Reproduce the section of the listing that begins at the line containing "Keep writing the" and finishes at the line containing "return mesh_obj(name, bm, m_, parent". Include both end lines and nothing beyond them.

Scene script records:
#####
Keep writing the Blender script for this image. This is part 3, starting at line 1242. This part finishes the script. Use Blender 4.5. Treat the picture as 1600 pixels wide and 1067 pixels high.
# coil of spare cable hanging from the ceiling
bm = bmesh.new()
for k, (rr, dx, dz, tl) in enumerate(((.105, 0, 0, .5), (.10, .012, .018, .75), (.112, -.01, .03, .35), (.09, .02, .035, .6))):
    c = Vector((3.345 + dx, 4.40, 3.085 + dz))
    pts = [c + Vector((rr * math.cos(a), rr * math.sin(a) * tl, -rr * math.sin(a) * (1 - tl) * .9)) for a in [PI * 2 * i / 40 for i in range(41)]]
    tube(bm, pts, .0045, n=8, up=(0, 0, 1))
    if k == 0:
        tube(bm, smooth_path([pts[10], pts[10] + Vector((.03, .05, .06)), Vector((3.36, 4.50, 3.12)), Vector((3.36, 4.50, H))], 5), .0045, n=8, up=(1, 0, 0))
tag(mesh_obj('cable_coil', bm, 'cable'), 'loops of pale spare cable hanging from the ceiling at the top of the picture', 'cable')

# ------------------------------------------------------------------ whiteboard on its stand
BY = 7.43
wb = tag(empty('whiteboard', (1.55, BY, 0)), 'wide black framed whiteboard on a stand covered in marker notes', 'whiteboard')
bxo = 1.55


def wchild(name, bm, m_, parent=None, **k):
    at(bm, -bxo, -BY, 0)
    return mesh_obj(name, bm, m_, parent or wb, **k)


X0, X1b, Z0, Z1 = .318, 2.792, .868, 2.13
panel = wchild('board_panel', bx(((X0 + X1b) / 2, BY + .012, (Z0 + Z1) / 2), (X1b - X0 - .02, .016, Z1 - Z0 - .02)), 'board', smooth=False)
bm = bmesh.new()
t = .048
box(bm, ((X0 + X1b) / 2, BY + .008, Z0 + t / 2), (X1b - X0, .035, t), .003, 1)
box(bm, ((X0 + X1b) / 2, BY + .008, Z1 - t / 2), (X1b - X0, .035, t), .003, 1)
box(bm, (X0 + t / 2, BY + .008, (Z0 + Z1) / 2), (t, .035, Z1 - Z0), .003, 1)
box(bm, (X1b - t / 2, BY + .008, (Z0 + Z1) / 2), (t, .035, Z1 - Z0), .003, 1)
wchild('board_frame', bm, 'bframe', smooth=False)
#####
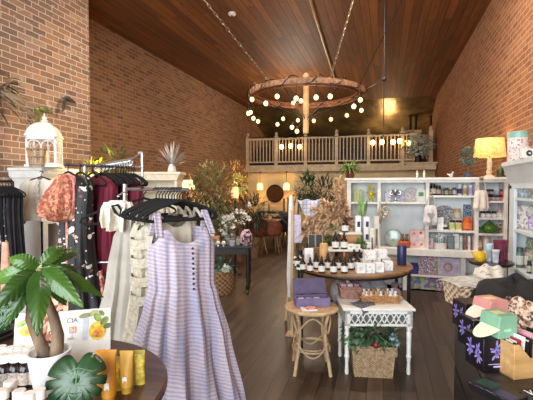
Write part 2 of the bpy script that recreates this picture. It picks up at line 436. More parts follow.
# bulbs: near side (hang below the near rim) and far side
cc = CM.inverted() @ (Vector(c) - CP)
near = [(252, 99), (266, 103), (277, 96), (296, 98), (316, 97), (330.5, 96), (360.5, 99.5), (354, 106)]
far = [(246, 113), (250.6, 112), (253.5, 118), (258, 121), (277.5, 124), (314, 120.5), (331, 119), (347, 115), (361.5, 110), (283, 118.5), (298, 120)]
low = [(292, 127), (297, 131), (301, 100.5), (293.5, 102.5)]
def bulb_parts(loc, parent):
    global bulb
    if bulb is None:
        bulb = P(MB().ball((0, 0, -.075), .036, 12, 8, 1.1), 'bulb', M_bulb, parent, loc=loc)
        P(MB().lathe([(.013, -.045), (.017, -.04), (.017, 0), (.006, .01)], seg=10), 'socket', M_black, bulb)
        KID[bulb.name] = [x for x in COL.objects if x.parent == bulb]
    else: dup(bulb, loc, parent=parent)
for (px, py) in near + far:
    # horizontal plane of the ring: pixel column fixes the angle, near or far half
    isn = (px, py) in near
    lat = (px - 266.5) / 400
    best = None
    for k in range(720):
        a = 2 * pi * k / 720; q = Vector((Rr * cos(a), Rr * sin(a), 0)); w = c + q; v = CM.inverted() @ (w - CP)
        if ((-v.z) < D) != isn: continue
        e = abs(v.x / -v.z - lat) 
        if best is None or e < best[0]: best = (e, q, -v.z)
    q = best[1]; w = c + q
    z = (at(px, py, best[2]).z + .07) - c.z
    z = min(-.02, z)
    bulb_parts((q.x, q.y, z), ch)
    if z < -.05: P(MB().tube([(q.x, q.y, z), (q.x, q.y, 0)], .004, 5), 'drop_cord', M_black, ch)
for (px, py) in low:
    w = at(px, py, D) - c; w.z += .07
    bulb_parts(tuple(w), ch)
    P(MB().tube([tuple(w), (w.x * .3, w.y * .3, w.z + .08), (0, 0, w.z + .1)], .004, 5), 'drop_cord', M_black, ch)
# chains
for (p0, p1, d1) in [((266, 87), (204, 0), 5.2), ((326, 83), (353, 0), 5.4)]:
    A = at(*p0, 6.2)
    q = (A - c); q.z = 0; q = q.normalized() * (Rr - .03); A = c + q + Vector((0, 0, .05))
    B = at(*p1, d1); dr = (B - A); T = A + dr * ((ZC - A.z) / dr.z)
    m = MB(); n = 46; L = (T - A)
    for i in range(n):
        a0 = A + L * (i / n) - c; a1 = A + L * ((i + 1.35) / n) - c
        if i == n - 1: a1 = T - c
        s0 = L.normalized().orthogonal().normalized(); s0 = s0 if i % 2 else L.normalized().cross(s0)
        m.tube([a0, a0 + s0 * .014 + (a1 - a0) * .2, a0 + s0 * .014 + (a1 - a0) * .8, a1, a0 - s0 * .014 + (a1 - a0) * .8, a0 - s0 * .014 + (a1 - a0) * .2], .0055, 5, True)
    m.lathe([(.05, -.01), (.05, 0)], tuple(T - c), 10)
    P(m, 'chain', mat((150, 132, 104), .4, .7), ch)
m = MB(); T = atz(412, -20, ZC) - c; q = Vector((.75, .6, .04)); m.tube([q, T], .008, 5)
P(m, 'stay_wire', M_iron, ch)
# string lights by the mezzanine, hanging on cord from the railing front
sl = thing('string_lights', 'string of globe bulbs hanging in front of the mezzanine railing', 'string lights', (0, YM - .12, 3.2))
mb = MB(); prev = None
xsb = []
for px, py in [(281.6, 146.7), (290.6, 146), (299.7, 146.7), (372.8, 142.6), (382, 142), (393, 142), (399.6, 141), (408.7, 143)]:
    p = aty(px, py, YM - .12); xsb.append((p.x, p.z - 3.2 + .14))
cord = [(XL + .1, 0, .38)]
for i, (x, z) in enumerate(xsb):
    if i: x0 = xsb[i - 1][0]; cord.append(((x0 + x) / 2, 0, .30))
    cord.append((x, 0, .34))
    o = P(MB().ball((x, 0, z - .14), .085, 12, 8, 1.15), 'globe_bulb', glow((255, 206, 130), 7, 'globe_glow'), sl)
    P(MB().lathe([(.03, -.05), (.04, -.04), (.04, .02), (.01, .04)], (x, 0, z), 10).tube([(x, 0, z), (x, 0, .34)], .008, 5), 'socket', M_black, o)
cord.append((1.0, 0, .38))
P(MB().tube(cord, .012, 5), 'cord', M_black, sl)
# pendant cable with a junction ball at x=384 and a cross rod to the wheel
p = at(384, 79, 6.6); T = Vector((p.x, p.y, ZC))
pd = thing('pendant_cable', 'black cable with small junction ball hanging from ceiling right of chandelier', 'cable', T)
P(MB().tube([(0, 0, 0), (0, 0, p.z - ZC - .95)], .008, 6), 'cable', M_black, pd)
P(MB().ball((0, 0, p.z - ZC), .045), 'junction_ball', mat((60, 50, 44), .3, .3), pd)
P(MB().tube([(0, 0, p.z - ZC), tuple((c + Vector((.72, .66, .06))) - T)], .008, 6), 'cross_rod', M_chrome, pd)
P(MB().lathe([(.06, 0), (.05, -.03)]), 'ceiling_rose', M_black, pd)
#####
● **OUTPUT FOR THIS TASK**:
Keep writing the Blender script for this image. This is part 3, starting at line 1242. This part finishes the script. Use Blender 4.5. Treat the picture as 1600 pixels wide and 1067 pixels high.
# coil of spare cable hanging from the ceiling
bm = bmesh.new()
for k, (rr, dx, dz, tl) in enumerate(((.105, 0, 0, .5), (.10, .012, .018, .75), (.112, -.01, .03, .35), (.09, .02, .035, .6))):
    c = Vector((3.345 + dx, 4.40, 3.085 + dz))
    pts = [c + Vector((rr * math.cos(a), rr * math.sin(a) * tl, -rr * math.sin(a) * (1 - tl) * .9)) for a in [PI * 2 * i / 40 for i in range(41)]]
    tube(bm, pts, .0045, n=8, up=(0, 0, 1))
    if k == 0:
        tube(bm, smooth_path([pts[10], pts[10] + Vector((.03, .05, .06)), Vector((3.36, 4.50, 3.12)), Vector((3.36, 4.50, H))], 5), .0045, n=8, up=(1, 0, 0))
tag(mesh_obj('cable_coil', bm, 'cable'), 'loops of pale spare cable hanging from the ceiling at the top of the picture', 'cable')

# ------------------------------------------------------------------ whiteboard on its stand
BY = 7.43
wb = tag(empty('whiteboard', (1.55, BY, 0)), 'wide black framed whiteboard on a stand covered in marker notes', 'whiteboard')
bxo = 1.55


def wchild(name, bm, m_, parent=None, **k):
    at(bm, -bxo, -BY, 0)
    return mesh_obj(name, bm, m_, parent or wb, **k)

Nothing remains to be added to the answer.